## GIVEN PROBLEM
For each line below that contains the string "scene", copy that line.
************
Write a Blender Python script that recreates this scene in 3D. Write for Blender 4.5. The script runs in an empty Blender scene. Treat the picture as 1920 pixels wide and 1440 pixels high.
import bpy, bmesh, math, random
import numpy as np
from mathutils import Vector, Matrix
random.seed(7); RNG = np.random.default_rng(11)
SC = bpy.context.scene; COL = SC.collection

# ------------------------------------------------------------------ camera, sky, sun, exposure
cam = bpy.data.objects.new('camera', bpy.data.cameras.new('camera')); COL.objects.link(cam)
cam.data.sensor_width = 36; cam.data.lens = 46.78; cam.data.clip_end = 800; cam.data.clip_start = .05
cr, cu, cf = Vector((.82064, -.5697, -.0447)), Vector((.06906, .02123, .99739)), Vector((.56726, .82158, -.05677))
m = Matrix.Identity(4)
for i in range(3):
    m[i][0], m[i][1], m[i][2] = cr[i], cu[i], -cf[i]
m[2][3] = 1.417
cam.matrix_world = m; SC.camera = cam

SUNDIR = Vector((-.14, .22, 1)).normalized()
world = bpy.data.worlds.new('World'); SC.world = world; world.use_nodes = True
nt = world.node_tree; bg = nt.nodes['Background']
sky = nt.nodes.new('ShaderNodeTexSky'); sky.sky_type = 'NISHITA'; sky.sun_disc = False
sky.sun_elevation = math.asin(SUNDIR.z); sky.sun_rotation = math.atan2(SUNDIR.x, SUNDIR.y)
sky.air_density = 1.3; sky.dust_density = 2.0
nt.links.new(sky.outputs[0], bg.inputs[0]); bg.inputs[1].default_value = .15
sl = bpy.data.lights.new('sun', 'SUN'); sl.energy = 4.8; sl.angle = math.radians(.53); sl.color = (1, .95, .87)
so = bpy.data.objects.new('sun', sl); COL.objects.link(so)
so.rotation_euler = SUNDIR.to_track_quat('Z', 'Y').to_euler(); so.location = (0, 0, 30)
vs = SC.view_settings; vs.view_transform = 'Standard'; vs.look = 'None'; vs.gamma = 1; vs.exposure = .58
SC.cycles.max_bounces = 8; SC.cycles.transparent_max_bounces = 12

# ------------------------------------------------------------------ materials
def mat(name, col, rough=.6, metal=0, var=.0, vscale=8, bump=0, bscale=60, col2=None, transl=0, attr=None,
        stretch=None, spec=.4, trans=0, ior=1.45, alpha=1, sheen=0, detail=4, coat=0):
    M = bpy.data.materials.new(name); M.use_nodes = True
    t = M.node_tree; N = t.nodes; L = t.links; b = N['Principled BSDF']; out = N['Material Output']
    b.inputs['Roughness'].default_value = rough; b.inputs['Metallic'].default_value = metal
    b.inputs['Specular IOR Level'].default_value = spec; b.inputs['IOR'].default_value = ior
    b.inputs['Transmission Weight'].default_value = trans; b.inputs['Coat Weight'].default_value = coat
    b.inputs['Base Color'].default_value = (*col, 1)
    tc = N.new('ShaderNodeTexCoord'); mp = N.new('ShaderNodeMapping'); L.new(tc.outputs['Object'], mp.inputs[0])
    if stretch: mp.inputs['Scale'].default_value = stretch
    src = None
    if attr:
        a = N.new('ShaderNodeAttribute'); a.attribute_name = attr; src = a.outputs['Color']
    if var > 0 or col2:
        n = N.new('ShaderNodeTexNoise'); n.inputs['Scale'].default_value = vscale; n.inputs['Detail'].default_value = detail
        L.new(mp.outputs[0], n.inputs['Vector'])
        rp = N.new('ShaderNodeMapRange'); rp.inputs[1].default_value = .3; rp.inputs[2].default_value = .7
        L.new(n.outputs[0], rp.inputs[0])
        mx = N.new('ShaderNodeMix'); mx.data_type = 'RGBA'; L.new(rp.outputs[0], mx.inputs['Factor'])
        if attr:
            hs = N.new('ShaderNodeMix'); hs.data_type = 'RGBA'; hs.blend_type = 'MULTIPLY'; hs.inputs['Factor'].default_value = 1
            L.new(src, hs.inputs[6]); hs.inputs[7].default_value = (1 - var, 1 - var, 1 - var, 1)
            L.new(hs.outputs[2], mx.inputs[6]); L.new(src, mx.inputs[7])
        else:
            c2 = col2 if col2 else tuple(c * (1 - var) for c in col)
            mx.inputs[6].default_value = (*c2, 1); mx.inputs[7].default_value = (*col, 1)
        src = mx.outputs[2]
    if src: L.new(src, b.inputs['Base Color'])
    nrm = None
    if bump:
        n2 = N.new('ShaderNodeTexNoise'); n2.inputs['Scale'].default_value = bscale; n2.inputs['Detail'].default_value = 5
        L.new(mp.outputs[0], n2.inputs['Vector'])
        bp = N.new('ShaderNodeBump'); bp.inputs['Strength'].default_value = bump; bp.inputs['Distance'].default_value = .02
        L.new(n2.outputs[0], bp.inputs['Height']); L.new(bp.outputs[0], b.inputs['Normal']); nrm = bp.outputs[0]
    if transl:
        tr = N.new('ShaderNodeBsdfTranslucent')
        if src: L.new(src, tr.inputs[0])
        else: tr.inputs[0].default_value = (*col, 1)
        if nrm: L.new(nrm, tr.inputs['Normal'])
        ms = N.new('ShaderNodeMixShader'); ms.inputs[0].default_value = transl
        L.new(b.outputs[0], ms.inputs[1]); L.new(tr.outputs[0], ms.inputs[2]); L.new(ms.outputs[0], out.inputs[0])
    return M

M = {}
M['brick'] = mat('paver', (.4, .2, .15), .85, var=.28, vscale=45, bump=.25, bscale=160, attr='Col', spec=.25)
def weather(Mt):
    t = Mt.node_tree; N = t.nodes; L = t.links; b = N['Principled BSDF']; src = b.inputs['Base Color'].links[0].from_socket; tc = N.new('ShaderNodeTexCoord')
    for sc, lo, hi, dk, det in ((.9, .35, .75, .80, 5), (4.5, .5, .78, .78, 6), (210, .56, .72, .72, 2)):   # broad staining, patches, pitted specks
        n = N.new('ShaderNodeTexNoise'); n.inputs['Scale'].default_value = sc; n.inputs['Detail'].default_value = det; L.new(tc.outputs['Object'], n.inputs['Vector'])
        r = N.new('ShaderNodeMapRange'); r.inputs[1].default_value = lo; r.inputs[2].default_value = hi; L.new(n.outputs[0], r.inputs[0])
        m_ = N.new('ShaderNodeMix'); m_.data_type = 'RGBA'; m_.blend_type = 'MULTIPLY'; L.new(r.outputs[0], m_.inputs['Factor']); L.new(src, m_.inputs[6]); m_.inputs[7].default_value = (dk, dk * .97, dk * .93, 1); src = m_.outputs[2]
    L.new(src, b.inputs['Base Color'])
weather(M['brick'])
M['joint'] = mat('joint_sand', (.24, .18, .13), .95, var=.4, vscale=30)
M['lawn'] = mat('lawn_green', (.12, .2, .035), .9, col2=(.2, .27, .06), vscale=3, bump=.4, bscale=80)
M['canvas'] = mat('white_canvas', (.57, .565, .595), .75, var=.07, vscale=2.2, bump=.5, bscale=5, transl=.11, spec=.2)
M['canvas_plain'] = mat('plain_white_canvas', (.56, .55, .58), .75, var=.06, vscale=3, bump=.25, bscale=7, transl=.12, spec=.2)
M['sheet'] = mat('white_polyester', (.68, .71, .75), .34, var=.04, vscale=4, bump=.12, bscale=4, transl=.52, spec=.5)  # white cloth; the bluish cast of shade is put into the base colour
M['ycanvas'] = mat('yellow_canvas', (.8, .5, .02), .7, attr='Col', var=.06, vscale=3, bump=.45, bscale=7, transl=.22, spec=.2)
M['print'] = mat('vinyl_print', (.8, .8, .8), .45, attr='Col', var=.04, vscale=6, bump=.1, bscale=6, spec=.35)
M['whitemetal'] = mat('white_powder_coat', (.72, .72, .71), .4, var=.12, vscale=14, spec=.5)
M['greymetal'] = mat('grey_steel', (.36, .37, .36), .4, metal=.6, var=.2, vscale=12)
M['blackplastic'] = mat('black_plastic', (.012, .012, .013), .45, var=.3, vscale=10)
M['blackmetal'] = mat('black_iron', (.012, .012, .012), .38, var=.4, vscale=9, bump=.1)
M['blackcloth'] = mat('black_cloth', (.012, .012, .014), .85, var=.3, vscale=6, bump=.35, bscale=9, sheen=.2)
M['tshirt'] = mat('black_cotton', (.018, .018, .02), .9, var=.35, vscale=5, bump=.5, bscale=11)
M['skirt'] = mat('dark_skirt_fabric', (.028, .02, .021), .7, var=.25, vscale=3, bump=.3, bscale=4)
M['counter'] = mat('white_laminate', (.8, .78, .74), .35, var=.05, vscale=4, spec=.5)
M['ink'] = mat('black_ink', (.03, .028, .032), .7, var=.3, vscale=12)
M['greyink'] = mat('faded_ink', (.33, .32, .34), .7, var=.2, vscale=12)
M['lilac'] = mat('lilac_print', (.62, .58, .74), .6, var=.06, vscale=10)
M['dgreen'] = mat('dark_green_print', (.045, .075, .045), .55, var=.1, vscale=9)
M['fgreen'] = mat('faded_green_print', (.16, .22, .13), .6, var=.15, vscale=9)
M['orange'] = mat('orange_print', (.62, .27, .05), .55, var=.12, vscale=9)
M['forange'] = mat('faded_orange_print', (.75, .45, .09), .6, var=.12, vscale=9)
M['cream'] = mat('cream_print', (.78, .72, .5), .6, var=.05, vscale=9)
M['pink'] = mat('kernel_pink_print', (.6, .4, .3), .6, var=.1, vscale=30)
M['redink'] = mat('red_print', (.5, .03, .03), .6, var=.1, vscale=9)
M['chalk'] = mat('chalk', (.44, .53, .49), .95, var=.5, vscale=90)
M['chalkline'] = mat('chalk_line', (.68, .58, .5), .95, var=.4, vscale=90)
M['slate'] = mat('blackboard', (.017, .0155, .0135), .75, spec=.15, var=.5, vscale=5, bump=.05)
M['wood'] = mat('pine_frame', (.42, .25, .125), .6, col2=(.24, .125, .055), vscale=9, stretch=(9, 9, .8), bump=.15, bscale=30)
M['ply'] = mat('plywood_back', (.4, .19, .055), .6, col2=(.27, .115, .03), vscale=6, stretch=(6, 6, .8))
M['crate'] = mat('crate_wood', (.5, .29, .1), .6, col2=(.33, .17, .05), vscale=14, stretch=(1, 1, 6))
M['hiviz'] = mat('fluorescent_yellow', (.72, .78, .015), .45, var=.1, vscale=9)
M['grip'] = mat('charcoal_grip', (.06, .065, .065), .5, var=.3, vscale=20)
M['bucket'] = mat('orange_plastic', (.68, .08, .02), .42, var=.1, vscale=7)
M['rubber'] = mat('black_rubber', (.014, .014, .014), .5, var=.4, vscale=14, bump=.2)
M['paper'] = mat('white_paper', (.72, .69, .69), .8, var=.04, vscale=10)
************
## TASK SOLUTION
Write a Blender Python script that recreates this scene in 3D. Write for Blender 4.5. The script runs in an empty Blender scene. Treat the picture as 1920 pixels wide and 1440 pixels high.
SC = bpy.context.scene; COL = SC.collection